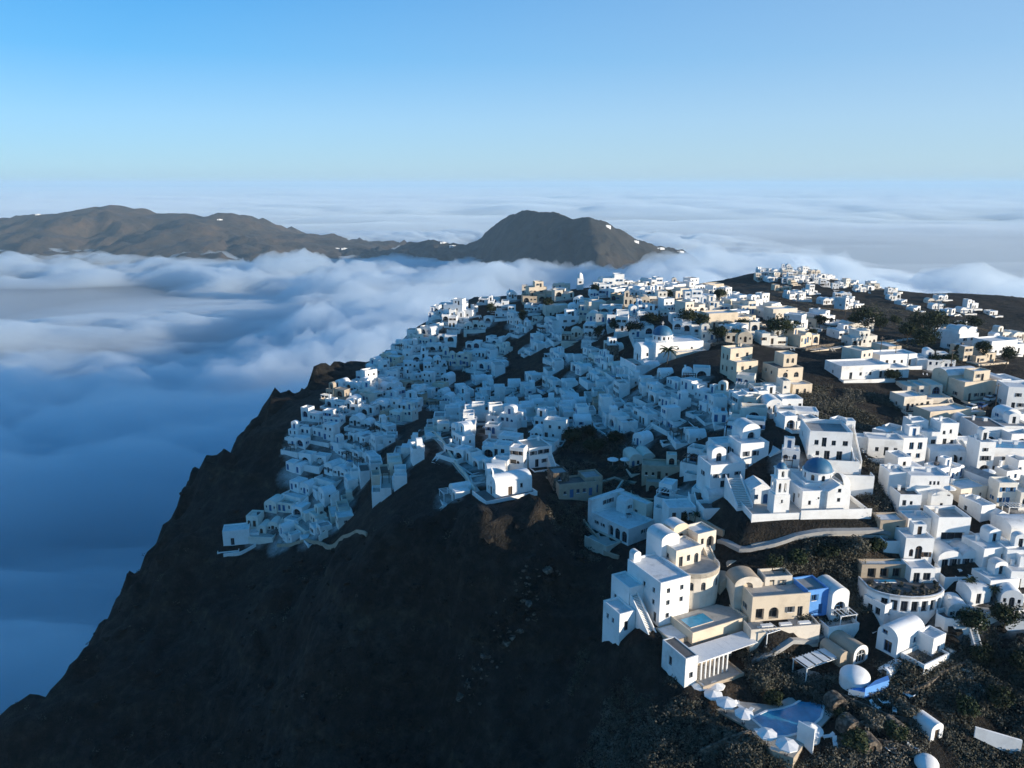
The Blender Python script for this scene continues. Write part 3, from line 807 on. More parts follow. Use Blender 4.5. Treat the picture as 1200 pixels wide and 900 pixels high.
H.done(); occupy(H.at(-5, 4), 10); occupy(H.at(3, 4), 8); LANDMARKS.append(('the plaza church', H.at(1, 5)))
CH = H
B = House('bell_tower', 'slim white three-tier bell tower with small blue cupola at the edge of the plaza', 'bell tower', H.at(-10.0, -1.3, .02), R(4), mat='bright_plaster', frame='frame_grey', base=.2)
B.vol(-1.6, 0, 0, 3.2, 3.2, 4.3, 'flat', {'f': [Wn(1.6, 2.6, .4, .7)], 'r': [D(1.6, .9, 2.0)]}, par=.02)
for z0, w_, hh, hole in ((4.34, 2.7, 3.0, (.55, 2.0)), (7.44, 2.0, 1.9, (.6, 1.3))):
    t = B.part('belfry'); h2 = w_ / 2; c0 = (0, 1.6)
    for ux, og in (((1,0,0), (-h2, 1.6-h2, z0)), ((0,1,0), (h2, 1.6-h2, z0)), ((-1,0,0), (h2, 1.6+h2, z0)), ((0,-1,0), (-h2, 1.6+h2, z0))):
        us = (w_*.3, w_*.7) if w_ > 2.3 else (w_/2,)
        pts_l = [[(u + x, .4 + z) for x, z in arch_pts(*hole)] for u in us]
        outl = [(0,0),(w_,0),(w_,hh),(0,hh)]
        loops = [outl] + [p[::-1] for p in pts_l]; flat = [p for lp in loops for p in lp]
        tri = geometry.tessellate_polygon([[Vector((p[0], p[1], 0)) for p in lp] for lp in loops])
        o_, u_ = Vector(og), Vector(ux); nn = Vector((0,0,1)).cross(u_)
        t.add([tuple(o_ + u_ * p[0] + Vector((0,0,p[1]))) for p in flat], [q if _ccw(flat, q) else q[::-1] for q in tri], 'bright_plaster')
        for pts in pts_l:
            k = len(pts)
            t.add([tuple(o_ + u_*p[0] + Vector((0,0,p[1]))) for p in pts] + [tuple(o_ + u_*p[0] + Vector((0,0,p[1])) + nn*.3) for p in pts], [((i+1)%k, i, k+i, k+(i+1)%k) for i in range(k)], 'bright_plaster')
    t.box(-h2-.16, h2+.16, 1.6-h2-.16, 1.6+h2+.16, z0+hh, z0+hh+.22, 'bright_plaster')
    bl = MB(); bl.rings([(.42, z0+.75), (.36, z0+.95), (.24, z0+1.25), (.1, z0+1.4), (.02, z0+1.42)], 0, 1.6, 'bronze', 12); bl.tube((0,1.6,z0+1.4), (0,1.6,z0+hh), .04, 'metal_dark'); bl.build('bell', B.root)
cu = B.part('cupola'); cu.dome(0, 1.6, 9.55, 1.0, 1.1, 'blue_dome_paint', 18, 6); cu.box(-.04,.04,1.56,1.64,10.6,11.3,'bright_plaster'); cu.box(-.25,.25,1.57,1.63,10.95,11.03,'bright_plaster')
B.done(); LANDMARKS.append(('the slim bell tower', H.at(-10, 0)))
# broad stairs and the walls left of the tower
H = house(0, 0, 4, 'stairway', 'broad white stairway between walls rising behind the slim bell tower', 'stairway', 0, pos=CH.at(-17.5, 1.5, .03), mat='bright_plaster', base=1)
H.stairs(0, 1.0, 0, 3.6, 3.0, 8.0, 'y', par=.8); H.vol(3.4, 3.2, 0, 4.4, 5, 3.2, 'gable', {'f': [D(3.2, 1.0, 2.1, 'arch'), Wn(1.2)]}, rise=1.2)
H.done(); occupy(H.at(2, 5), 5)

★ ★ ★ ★

Instruction: Write the listing above out again exactly, dropping each image.

Problem solution:
The Blender Python script for this scene continues. Write part 3, from line 807 on. More parts follow. Use Blender 4.5. Treat the picture as 1200 pixels wide and 900 pixels high.
H.done(); occupy(H.at(-5, 4), 10); occupy(H.at(3, 4), 8); LANDMARKS.append(('the plaza church', H.at(1, 5)))
CH = H
B = House('bell_tower', 'slim white three-tier bell tower with small blue cupola at the edge of the plaza', 'bell tower', H.at(-10.0, -1.3, .02), R(4), mat='bright_plaster', frame='frame_grey', base=.2)
B.vol(-1.6, 0, 0, 3.2, 3.2, 4.3, 'flat', {'f': [Wn(1.6, 2.6, .4, .7)], 'r': [D(1.6, .9, 2.0)]}, par=.02)
for z0, w_, hh, hole in ((4.34, 2.7, 3.0, (.55, 2.0)), (7.44, 2.0, 1.9, (.6, 1.3))):
    t = B.part('belfry'); h2 = w_ / 2; c0 = (0, 1.6)
    for ux, og in (((1,0,0), (-h2, 1.6-h2, z0)), ((0,1,0), (h2, 1.6-h2, z0)), ((-1,0,0), (h2, 1.6+h2, z0)), ((0,-1,0), (-h2, 1.6+h2, z0))):
        us = (w_*.3, w_*.7) if w_ > 2.3 else (w_/2,)
        pts_l = [[(u + x, .4 + z) for x, z in arch_pts(*hole)] for u in us]
        outl = [(0,0),(w_,0),(w_,hh),(0,hh)]
        loops = [outl] + [p[::-1] for p in pts_l]; flat = [p for lp in loops for p in lp]
        tri = geometry.tessellate_polygon([[Vector((p[0], p[1], 0)) for p in lp] for lp in loops])
        o_, u_ = Vector(og), Vector(ux); nn = Vector((0,0,1)).cross(u_)
        t.add([tuple(o_ + u_ * p[0] + Vector((0,0,p[1]))) for p in flat], [q if _ccw(flat, q) else q[::-1] for q in tri], 'bright_plaster')
        for pts in pts_l:
            k = len(pts)
            t.add([tuple(o_ + u_*p[0] + Vector((0,0,p[1]))) for p in pts] + [tuple(o_ + u_*p[0] + Vector((0,0,p[1])) + nn*.3) for p in pts], [((i+1)%k, i, k+i, k+(i+1)%k) for i in range(k)], 'bright_plaster')
    t.box(-h2-.16, h2+.16, 1.6-h2-.16, 1.6+h2+.16, z0+hh, z0+hh+.22, 'bright_plaster')
    bl = MB(); bl.rings([(.42, z0+.75), (.36, z0+.95), (.24, z0+1.25), (.1, z0+1.4), (.02, z0+1.42)], 0, 1.6, 'bronze', 12); bl.tube((0,1.6,z0+1.4), (0,1.6,z0+hh), .04, 'metal_dark'); bl.build('bell', B.root)
cu = B.part('cupola'); cu.dome(0, 1.6, 9.55, 1.0, 1.1, 'blue_dome_paint', 18, 6); cu.box(-.04,.04,1.56,1.64,10.6,11.3,'bright_plaster'); cu.box(-.25,.25,1.57,1.63,10.95,11.03,'bright_plaster')
B.done(); LANDMARKS.append(('the slim bell tower', H.at(-10, 0)))
# broad stairs and the walls left of the tower
H = house(0, 0, 4, 'stairway', 'broad white stairway between walls rising behind the slim bell tower', 'stairway', 0, pos=CH.at(-17.5, 1.5, .03), mat='bright_plaster', base=1)
H.stairs(0, 1.0, 0, 3.6, 3.0, 8.0, 'y', par=.8); H.vol(3.4, 3.2, 0, 4.4, 5, 3.2, 'gable', {'f': [D(3.2, 1.0, 2.1, 'arch'), Wn(1.2)]}, rise=1.2)
H.done(); occupy(H.at(2, 5), 5)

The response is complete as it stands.